AH: I think healing past trauma is a complex process that can include bodily transformations, but must also be accompanied by social and cultural interventions. Healing is communal. Triggers for the trauma persist in the interactions we have, in the stories we tell, in our expectations of one another and in our relationships.
LSJ: The figure of the griot is invoked throughout Mindscape, and characters that act as such play instrumental roles in the resolution of the many conflicts happening, often preventing violence in the process. It made me think again of our current moment: do you see a place for griots in today’s political conflicts? Who in our society can we look to for such leadership?

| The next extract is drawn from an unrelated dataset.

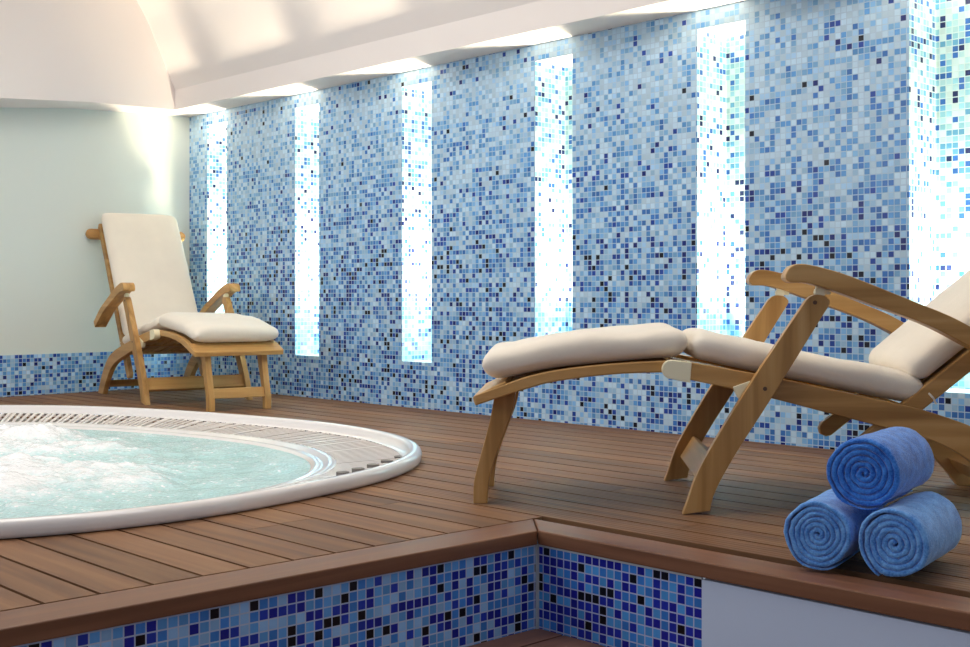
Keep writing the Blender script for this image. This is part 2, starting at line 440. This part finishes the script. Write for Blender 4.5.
# nosing boards, mitred at the inner corner
CX, CY = -1.992, 2.112
NT = -.034
left_out = lambda y: CX + (y - CY) * .030
pid_mesh('trim_3', [([(left_out(-1.6) - .118, -1.6), (left_out(-1.6), -1.6), (CX - .0012, CY - .001), (CX - .1185, 2.219)], NT, 0, .4)], M_deckY)
pid_mesh('trim_4', [([(CX + .0012, CY), (XR, CY + .004), (XR, 2.221), (CX - .1160, 2.221)], NT, 0, .7)], M_deckX)
for n in ('trim_3', 'trim_4'):
    md = bpy.data.objects[n].modifiers.new('bevel', 'BEVEL'); md.width = .003; md.segments = 2
# risers
bm = bmesh.new(); uv = bm.loops.layers.uv.new('UVMap')
x1, x2 = CX - .012, left_out(-1.6) - .012
quad(bm, uv, [(x2, -1.6, -.26), (x1, CY + .012, -.26), (x1, CY + .012, -.03), (x2, -1.6, -.03)], [(1, 2.0), (1 + 3.72, 2.0), (1 + 3.72, 2.23), (1, 2.23)])
mesh_plain('wall_riser_left', bm, [M_riser_l], 'structure')
bm = bmesh.new(); uv = bm.loops.layers.uv.new('UVMap')
XW = -1.519
quad(bm, uv, [(x1, CY + .012, -.26), (XW, CY + .012, -.26), (XW, CY + .012, -.03), (x1, CY + .012, -.03)], [(0.004, 2.0), (XW - x1, 2.0), (XW - x1, 2.23), (0.004, 2.23)])
mesh_plain('wall_riser_front', bm, [M_riser_f], 'structure')
bm = bmesh.new()
box(bm, XW, XR, CY + .009, CY + .03, -.26, -.040)
mesh_plain('wall_riser_white', bm, [M_white], 'structure')
# line of caulk under the nosing and in the corner
bm = bmesh.new()
box(bm, x1 - .004, x1 + .005, CY + .004, CY + .014, -.245, -.033)
box(bm, x1, XW, CY + .008, CY + .014, -.040, -.033)
mesh_plain('trim_5', bm, [M_caulk], 'structure')
# lower deck
bx = []
x = -2.06
while x < XR:
    bx.append(([(x + .0035, -1.8), (x + .1355, -1.8), (x + .1355, CY + .02), (x + .0035, CY + .02)], -.262, -.240, random.random())); x += .139
pid_mesh('floor_lower', bx, M_lower)
bm = bmesh.new(); box(bm, -2.1, XR, -1.8, CY + .02, -.30, -.263); mesh_plain('trim_6', bm, [M_dark], 'structure')

# ------------------------------------------------------------------ hot tub
tub = empty('hot_tub', (TC[0], TC[1], 0))
tag(tub, 'large white oval hot tub sunk into the wooden deck, full of bubbling water', 'hot tub')
def part(o):
    o.parent = tub; o.matrix_parent_inverse = Matrix.Translation((-TC[0], -TC[1], 0)); return o
NR = 240
def R(d, z, a=TA, b=TB, nn=TN): return resample(tub_ring(d, z, 480, a, b, nn), NR)
IA, IB, INN = 1.345, 1.035, 2.25          # waterline oval
def Rb(t, z):                               # blend from lip inner edge (t=0) to waterline (t=1)
    p = tub_ring(.048, 0, NR); q = tub_ring(0, 0, NR, IA, IB, INN)
    return [(a[0] + (b[0] - a[0]) * t, a[1] + (b[1] - a[1]) * t, z) for a, b in zip(p, q)]
def Rq(d, z): return tub_ring(d, z, NR)
prof = [(.012, .0005), (.002, .004), (0, .012), (0, .030), (.004, .038), (.010, .043), (.018, .0455), (.028, .0455), (.037, .042), (.043, .035)]
bm = bmesh.new()
rings = [Rq(d, z) for d, z in prof] + [Rb(0, .018), Rb(.07, .010)]
loft(bm, rings, cap=False)
part(finish('rim', bm, M_acrylic, smooth=True))
bm = bmesh.new()                            # gutter under the grille, inner ledge and bowl
rings = [Rb(.07, .010), Rb(.08, -.03), Rb(.70, -.052), Rb(.71, -.016)]
loft(bm, rings, cap=False)
part(finish('overflow_gutter', bm, M_gutter))
bm = bmesh.new()
rings = [Rb(.71, -.016), Rb(.72, -.009), Rb(.75, -.008), Rb(.80, -.010), Rb(.84, -.018), Rb(.88, -.019), Rb(.91, -.017), Rb(.95, -.020), Rb(1.0, -.033), Rb(1.04, -.06), Rb(1.12, -.35), Rb(1.5, -.75), Rb(2.2, -.80)]
loft(bm, rings, cap=False)
bm.faces.new(bm.verts[-NR:]) if False else None
part(finish('bowl', bm, M_acrylic, smooth=True))
bm = bmesh.new()                            # grille of radial bars
q0 = tub_ring(0, 0, 720, IA, IB, INN)
pp = tub_ring(.048, 0, 720)
acc = [0]
for i in range(720):
    a, b = Vector(pp[i]), Vector(pp[(i + 1) % 720]); acc.append(acc[-1] + (b - a).length)
nb = 290
for k in range(nb):
    s = acc[-1] * k / nb
    i = max(j for j in range(721) if acc[j] <= s) % 720
    a = Vector(pp[i]); b = Vector(q0[i])
    o0 = a.lerp(b, .065); o1 = a.lerp(b, .715); d = (o1 - o0).normalized(); n_ = Vector((-d.y, d.x, 0)) * .0085
    z0, z1 = .010, -.0095
    vs = []
    for (c, zz) in ((o0, z0), (o1, z1)):
        for sgn in (1, -1):
            for dz in (0, -.014):
                v = c + n_ * sgn * (1 if c is o0 else .82); vs.append(bm.verts.new((v.x, v.y, zz + dz)))
    for f in ((0, 2, 6, 4), (1, 5, 7, 3), (0, 4, 5, 1), (2, 3, 7, 6), (0, 1, 3, 2), (4, 6, 7, 5)): bm.faces.new([vs[j] for j in f])
for t0, t1 in ((.20, .23), (.42, .45), (.64, .67)):
    r0 = Rb(t0, .010 - .0195 * t0 / .65 - .002); r1 = Rb(t1, .010 - .0195 * t1 / .65 - .002); loft(bm, [r0, r1], cap=False)
part(finish('overflow_grille', bm, M_grille))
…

AH: We are engaged in story civil war and griots—storytellers—are absolutely essential. We need to conjure a vision of a future that can motivate us to work together for change. Reverend Doctor William J. Barber, II comes to mind and Jasmine Crockett. Folks who refuse disinformation/lies and reframe the narratives to celebrate our best selves. Indeed, we can all be working on that.
LSJ: Circling back to where we began: if you were writing Mindscape today, is there anything you would handle differently in the novel?
AH: I believe in the novel I wrote at the turn of the 21st century. It’s like a performance, of that moment. Yet unlike a live performance, it doesn’t dissolve, live only in memory. It is a wonderous artifact to be revisited. I made light edits to the text for this reprint. I tried to get the sentences to do what I intended them to do twenty years ago.
To handle something differently, I would write a different novel—the next novel that I’m about to write.